米ドル/円は、9月22日に約24年ぶりの米ドル売り・円買い介入が行われて以降、膠着化が目立っています。為替介入が行われた翌週からの週間値幅は2週連続で2円未満にとどまりました。それまでの週間値幅は3~5円程度が基本だったことを考えると、値動きが極端に乏しくなったと言えそうです(図表1参照)。

【図表1】米ドル/円の日足チャート (2022年8月~)
出所:マネックストレーダーFX

このような為替介入後の相場の膠着化は、今回の為替介入が行われる以前の最後の介入となる2010~2011年の米ドル買い・円売り介入局面でも見られた現象でした。この局面における最初の介入は2010年9月15日に行われましたが、その後米ドル/円は約半年間にも渡って80~85円といった5円程度のレンジで方向感の乏しい展開が続きました。ではなぜ、為替介入の後に相場の膠着化が続いたのでしょうか。

2010年9月15日の介入、そして今回の2022年9月の介入とも、介入額は2兆円以上の大規模なものとなりました。ちなみに、2022年9月の米ドル売り・円買い介入額は2兆8千億円と発表されていますが、これは8月の日本の貿易赤字とほぼ同規模です。単純に数字だけで言えば、9月の米ドル売り介入により、8月の貿易赤字が帳消しになったようなものです。

このように、一気に数兆円規模の為替介入が行われると、輸出入など実需ベースの為替需給を当面均衡化させる可能性はありそうです。日々の為替取引は膨大な規模になっていますが、その大半は投機的な取引であり、介入によってそのような投機的取引へのけん制効果が働くと、このように相場の膠着化が続くということではないでしょうか。

CPI発表で大相場となるか?

ただ、そんな介入後の膠着相場は今週分岐点を迎えそうです。今週は、市場関係者の注目度の高い米国の物価統計の発表があります。中でも、10月13日にはCPI(消費者物価指数)発表が予定されていますが、CPI発表後は過去2ヶ月連続で一気に約3円も米ドル/円が一方向に動くところとなりました。その意味では、膠着相場に終止符を打つ可能性は十分あるでしょう。

過去2回のCPI相場について、少し詳しく振り返ってみましょう。まず8月10日に発表された7月CPIが予想を下回ると135円程度から132円へ米ドル急落となりました。そして9月13日に発表された8月CPIが予想を上回ると、今度は142円程度から145円突破寸前まで米ドル急騰となりました。

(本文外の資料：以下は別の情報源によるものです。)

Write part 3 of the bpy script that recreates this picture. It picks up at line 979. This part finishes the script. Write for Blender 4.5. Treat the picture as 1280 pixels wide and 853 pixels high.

このように、CPIの前年比上昇率が事前予想を下回ると米ドル売り、逆に事前予想を上回ると米ドル買いで反応し、一気に3円程度も一方向に相場が動くというのは、全盛期の米雇用統計発表後の相場展開を彷彿とさせるものでした。

ちなみに、今回の予想は、10月12日のPPI(生産者物価指数)の前年比上昇率が8.4%(前回実績8.7%)、そして13日のCPIは同8.1%(同8.3%)といった具合に、ともに前回より上昇率が縮小し、インフレの是正が緩やかに進むといった見方が基本になっているようです。

その上で、過去2回のCPI相場を参考にすると、あくまで事前予想コンセンサスを基準として結果がそれを上回った場合、瞬間的には米ドル買い、逆に下回ったら米ドル売りといった初期反応になる可能性はあるでしょう。

ただ9月FOMC(米連邦公開市場委員会)などを通じ、米金融当局のインフレ是正への強い決意が確認されてきたことから、米ドル売りに反応するのは、事前予想コンセサンスを結果が大きく下回るといった「ネガティブ・サプライズ」の場合に限られることも考えられます。

一方で、インフレ是正が鈍いことを示す結果となった場合は米ドル買いで反応しそうですが、前回のCPI相場までと異なるのは、日本の通貨当局による米ドル売り・円買い介入の実施も考えられることです。

相関性の高い米2年債利回りとの関係を参考にすると、既に米ドル/円は1998年8月の米ドル高値である147.6円程度前後まで上昇する可能性があります(図表2参照)。10月12日、10月13日の米PPI、CPI発表を受けて、米ドルがそんな1998年の高値を一気に更新するような場合は、改めて米ドル売り・円買い介入との攻防劇が展開し得るかもしれません。

【図表2】米ドル/円と米2年債利回り(2022年3月~)
出所:リフィニティブ社データよりマネックス証券が作成

それにしても、最近の政府及び通貨当局関係者の発言を参考にすると、今回の為替介入は急すぎる相場の動きをけん制することを目的としたもので、特定の水準への誘導を目指すものではなさそうです。そもそもインバウンド拡大においては、円安を活用するとの考え方もあるようですから、為替介入により米ドル安・円高方向へ大きく戻す動きになる可能性は低いでしょう。以上を踏まえると、今週の米ドル/円は143~148円中心での展開を想定したいと思います。